Restate the listing below word for word, omitting any images.

[Data lines]
++++
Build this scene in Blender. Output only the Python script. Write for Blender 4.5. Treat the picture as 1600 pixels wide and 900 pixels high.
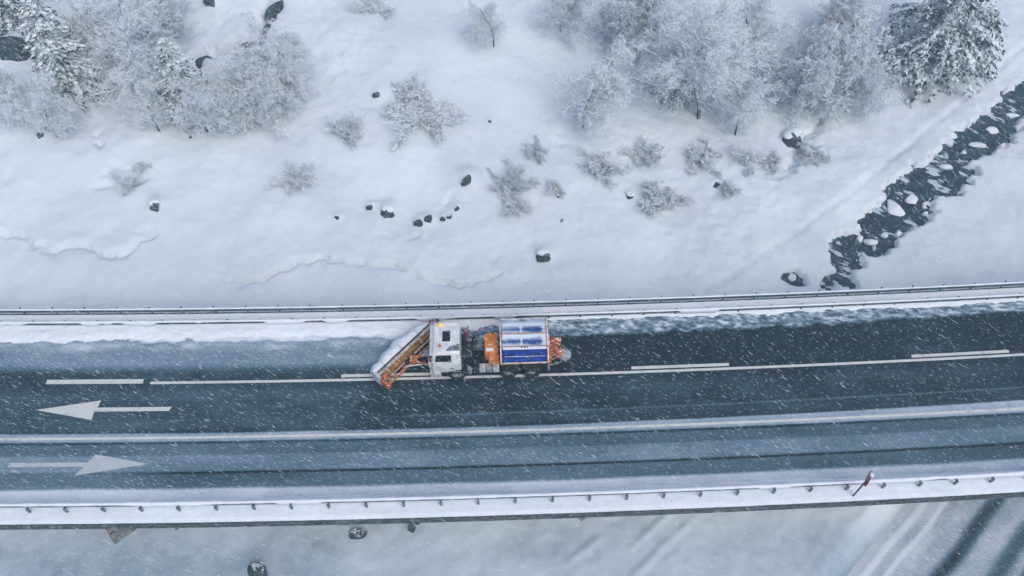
import bpy, bmesh, math, random
import numpy as np
from mathutils import Vector, Matrix
S = bpy.context.scene
for o in list(bpy.data.objects): bpy.data.objects.remove(o)

# ------------------------------------------------------------------ camera, sky, sun, exposure
TILT = math.radians(35); F = 1270.0; H = 43.0
cd = bpy.data.cameras.new('camera'); cam = bpy.data.objects.new('camera', cd); S.collection.objects.link(cam)
cd.sensor_width = 36; cd.lens = 36*F/1600; cd.clip_start = .5; cd.clip_end = 6000
cam.location = (0, 0, H); cam.rotation_euler = (TILT, 0, 0); S.camera = cam
SUN_EL, SUN_AZ = 52, 150
w = bpy.data.worlds.new('World'); S.world = w; w.use_nodes = True
nt = w.node_tree; sk = nt.nodes.new('ShaderNodeTexSky'); sk.sky_type = 'NISHITA'; sk.sun_disc = False
sk.sun_elevation = math.radians(SUN_EL); sk.sun_rotation = math.radians(SUN_AZ); sk.dust_density = 3; sk.ozone_density = 1.2
nt.links.new(sk.outputs[0], nt.nodes['Background'].inputs[0]); nt.nodes['Background'].inputs[1].default_value = .135
sl = bpy.data.lights.new('sun', 'SUN'); sl.energy = .85; sl.angle = math.radians(50); sl.color = (1, .965, .91)
sun = bpy.data.objects.new('sun', sl); S.collection.objects.link(sun)
sun.rotation_euler = (math.radians(90-SUN_EL), 0, math.radians(180-SUN_AZ))
S.view_settings.view_transform = 'Standard'; S.view_settings.look = 'None'; S.view_settings.gamma = 1
S.view_settings.exposure = .17
S.render.resolution_x = 1024; S.render.resolution_y = 576
S.cycles.volume_bounces = 1; S.cycles.max_bounces = 6; S.cycles.diffuse_bounces = 3

rnd = random.Random(7)
# ------------------------------------------------------------------ helpers
def tag(o, label=None, cat=None, group=None, kind=None):
    if label: o['label'] = label
    if cat: o['category'] = cat
    if group: o['group'] = group
    if kind: o['kind'] = kind
    return o
def empty(name, loc=(0, 0, 0), rz=0):
    o = bpy.data.objects.new(name, None); S.collection.objects.link(o); o.location = loc; o.rotation_euler.z = rz
    o.empty_display_size = .3; return o
def link(name, me, mat, parent=None, loc=None, smooth=False):
    if mat is not None and not me.materials: me.materials.append(mat)
    if smooth: me.polygons.foreach_set('use_smooth', [True]*len(me.polygons))
    o = bpy.data.objects.new(name, me); S.collection.objects.link(o)
    if parent: o.parent = parent
    if loc is not None: o.location = loc
    return o
class MB:
    """collects shapes, builds ONE mesh object"""
    def __init__(s): s.v = []; s.f = []
    def add(s, vs, fs):
        n = len(s.v); s.v += [tuple(v) for v in vs]; s.f += [tuple(i+n for i in f) for f in fs]
    def box(s, x0, x1, y0, y1, z0, z1, bev=0.0, M=None):
        bm = bmesh.new(); bmesh.ops.create_cube(bm, size=1)
        for v in bm.verts: v.co = Vector(((x0+x1)/2+v.co.x*(x1-x0), (y0+y1)/2+v.co.y*(y1-y0), (z0+z1)/2+v.co.z*(z1-z0)))
        if bev: bmesh.ops.bevel(bm, geom=bm.edges[:], offset=bev, segments=2, affect='EDGES', profile=.5)
        if M: bm.transform(M)
        s.bm(bm); return s
    def bm(s, bm):
        bm.verts.index_update(); s.add([v.co for v in bm.verts], [[v.index for v in f.verts] for f in bm.faces]); bm.free(); return s
    def tube(s, p, q, r, r2=None, n=8, cap=True):
        p = Vector(p); q = Vector(q); r2 = r if r2 is None else r2; d = (q-p)
        if d.length < 1e-6: return s
        d.normalize(); a = d.cross(Vector((0, 0, 1)) if abs(d.z) < .9 else Vector((1, 0, 0))).normalized(); b = d.cross(a)
        vs = [p+(a*math.cos(k*2*math.pi/n)+b*math.sin(k*2*math.pi/n))*r for k in range(n)]
        vs += [q+(a*math.cos(k*2*math.pi/n)+b*math.sin(k*2*math.pi/n))*r2 for k in range(n)]
        fs = [(k, (k+1) % n, n+(k+1) % n, n+k) for k in range(n)]
        if cap: fs += [tuple(range(n))[::-1], tuple(range(n, 2*n))]
        s.add(vs, fs); return s
    def bar(s, p, q, w_, h_, up=(0, 0, 1)):
        """square bar from p to q"""
        p = Vector(p); q = Vector(q); d = (q-p).normalized(); u = Vector(up); a = d.cross(u).normalized(); b = a.cross(d)
        vs = []
        for c in (p, q):
            for i, j in ((-1, -1), (1, -1), (1, 1), (-1, 1)): vs.append(c+a*i*w_/2+b*j*h_/2)
        s.add(vs, [(0, 1, 2, 3)[::-1], (4, 5, 6, 7), (0, 1, 5, 4), (1, 2, 6, 5), (2, 3, 7, 6), (3, 0, 4, 7)]); return s
    def ell(s, c, r, sub=2, noise=0, M=None):
        bm = bmesh.new(); bmesh.ops.create_icosphere(bm, subdivisions=sub, radius=1)
        for v in bm.verts:
            k = 1+noise*(rnd.random()-.5); v.co = Vector((v.co.x*r[0]*k, v.co.y*r[1]*k, v.co.z*r[2]*k))
        if M: bm.transform(M)
        for v in bm.verts: v.co += Vector(c)
        s.bm(bm); return s
    def prism(s, pts, z0, z1):
        n = len(pts); s.add([(x, y, z0) for x, y in pts]+[(x, y, z1) for x, y in pts],
            [tuple(range(n))[::-1], tuple(range(n, 2*n))]+[(k, (k+1) % n, n+(k+1) % n, n+k) for k in range(n)]); return s
    def build(s, name, mat, parent=None, loc=None, smooth=False):
        me = bpy.data.meshes.new(name); me.from_pydata(s.v, [], s.f); me.validate()
        bm = bmesh.new(); bm.from_mesh(me); bmesh.ops.recalc_face_normals(bm, faces=bm.faces[:]); bm.to_mesh(me); bm.free(); me.update()
        return link(name, me, mat, parent, loc, smooth)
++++
[Solution to the problem]
Build this scene in Blender. Output only the Python script. Write for Blender 4.5. Treat the picture as 1600 pixels wide and 900 pixels high.
import bpy, bmesh, math, random
import numpy as np
from mathutils import Vector, Matrix
S = bpy.context.scene
for o in list(bpy.data.objects): bpy.data.objects.remove(o)

# ------------------------------------------------------------------ camera, sky, sun, exposure
TILT = math.radians(35); F = 1270.0; H = 43.0
cd = bpy.data.cameras.new('camera'); cam = bpy.data.objects.new('camera', cd); S.collection.objects.link(cam)
cd.sensor_width = 36; cd.lens = 36*F/1600; cd.clip_start = .5; cd.clip_end = 6000
cam.location = (0, 0, H); cam.rotation_euler = (TILT, 0, 0); S.camera = cam
SUN_EL, SUN_AZ = 52, 150
w = bpy.data.worlds.new('World'); S.world = w; w.use_nodes = True
nt = w.node_tree; sk = nt.nodes.new('ShaderNodeTexSky'); sk.sky_type = 'NISHITA'; sk.sun_disc = False
sk.sun_elevation = math.radians(SUN_EL); sk.sun_rotation = math.radians(SUN_AZ); sk.dust_density = 3; sk.ozone_density = 1.2
nt.links.new(sk.outputs[0], nt.nodes['Background'].inputs[0]); nt.nodes['Background'].inputs[1].default_value = .135
sl = bpy.data.lights.new('sun', 'SUN'); sl.energy = .85; sl.angle = math.radians(50); sl.color = (1, .965, .91)
sun = bpy.data.objects.new('sun', sl); S.collection.objects.link(sun)
sun.rotation_euler = (math.radians(90-SUN_EL), 0, math.radians(180-SUN_AZ))
S.view_settings.view_transform = 'Standard'; S.view_settings.look = 'None'; S.view_settings.gamma = 1
S.view_settings.exposure = .17
S.render.resolution_x = 1024; S.render.resolution_y = 576
S.cycles.volume_bounces = 1; S.cycles.max_bounces = 6; S.cycles.diffuse_bounces = 3

rnd = random.Random(7)
# ------------------------------------------------------------------ helpers
def tag(o, label=None, cat=None, group=None, kind=None):
    if label: o['label'] = label
    if cat: o['category'] = cat
    if group: o['group'] = group
    if kind: o['kind'] = kind
    return o
def empty(name, loc=(0, 0, 0), rz=0):
    o = bpy.data.objects.new(name, None); S.collection.objects.link(o); o.location = loc; o.rotation_euler.z = rz
    o.empty_display_size = .3; return o
def link(name, me, mat, parent=None, loc=None, smooth=False):
    if mat is not None and not me.materials: me.materials.append(mat)
    if smooth: me.polygons.foreach_set('use_smooth', [True]*len(me.polygons))
    o = bpy.data.objects.new(name, me); S.collection.objects.link(o)
    if parent: o.parent = parent
    if loc is not None: o.location = loc
    return o
class MB:
    """collects shapes, builds ONE mesh object"""
    def __init__(s): s.v = []; s.f = []
    def add(s, vs, fs):
        n = len(s.v); s.v += [tuple(v) for v in vs]; s.f += [tuple(i+n for i in f) for f in fs]
    def box(s, x0, x1, y0, y1, z0, z1, bev=0.0, M=None):
        bm = bmesh.new(); bmesh.ops.create_cube(bm, size=1)
        for v in bm.verts: v.co = Vector(((x0+x1)/2+v.co.x*(x1-x0), (y0+y1)/2+v.co.y*(y1-y0), (z0+z1)/2+v.co.z*(z1-z0)))
        if bev: bmesh.ops.bevel(bm, geom=bm.edges[:], offset=bev, segments=2, affect='EDGES', profile=.5)
        if M: bm.transform(M)
        s.bm(bm); return s
    def bm(s, bm):
        bm.verts.index_update(); s.add([v.co for v in bm.verts], [[v.index for v in f.verts] for f in bm.faces]); bm.free(); return s
    def tube(s, p, q, r, r2=None, n=8, cap=True):
        p = Vector(p); q = Vector(q); r2 = r if r2 is None else r2; d = (q-p)
        if d.length < 1e-6: return s
        d.normalize(); a = d.cross(Vector((0, 0, 1)) if abs(d.z) < .9 else Vector((1, 0, 0))).normalized(); b = d.cross(a)
        vs = [p+(a*math.cos(k*2*math.pi/n)+b*math.sin(k*2*math.pi/n))*r for k in range(n)]
        vs += [q+(a*math.cos(k*2*math.pi/n)+b*math.sin(k*2*math.pi/n))*r2 for k in range(n)]
        fs = [(k, (k+1) % n, n+(k+1) % n, n+k) for k in range(n)]
        if cap: fs += [tuple(range(n))[::-1], tuple(range(n, 2*n))]
        s.add(vs, fs); return s
    def bar(s, p, q, w_, h_, up=(0, 0, 1)):
        """square bar from p to q"""
        p = Vector(p); q = Vector(q); d = (q-p).normalized(); u = Vector(up); a = d.cross(u).normalized(); b = a.cross(d)
        vs = []
        for c in (p, q):
            for i, j in ((-1, -1), (1, -1), (1, 1), (-1, 1)): vs.append(c+a*i*w_/2+b*j*h_/2)
        s.add(vs, [(0, 1, 2, 3)[::-1], (4, 5, 6, 7), (0, 1, 5, 4), (1, 2, 6, 5), (2, 3, 7, 6), (3, 0, 4, 7)]); return s
    def ell(s, c, r, sub=2, noise=0, M=None):
        bm = bmesh.new(); bmesh.ops.create_icosphere(bm, subdivisions=sub, radius=1)
        for v in bm.verts:
            k = 1+noise*(rnd.random()-.5); v.co = Vector((v.co.x*r[0]*k, v.co.y*r[1]*k, v.co.z*r[2]*k))
        if M: bm.transform(M)
        for v in bm.verts: v.co += Vector(c)
        s.bm(bm); return s
    def prism(s, pts, z0, z1):
        n = len(pts); s.add([(x, y, z0) for x, y in pts]+[(x, y, z1) for x, y in pts],
            [tuple(range(n))[::-1], tuple(range(n, 2*n))]+[(k, (k+1) % n, n+(k+1) % n, n+k) for k in range(n)]); return s
    def build(s, name, mat, parent=None, loc=None, smooth=False):
        me = bpy.data.meshes.new(name); me.from_pydata(s.v, [], s.f); me.validate()
        bm = bmesh.new(); bm.from_mesh(me); bmesh.ops.recalc_face_normals(bm, faces=bm.faces[:]); bm.to_mesh(me); bm.free(); me.update()
        return link(name, me, mat, parent, loc, smooth)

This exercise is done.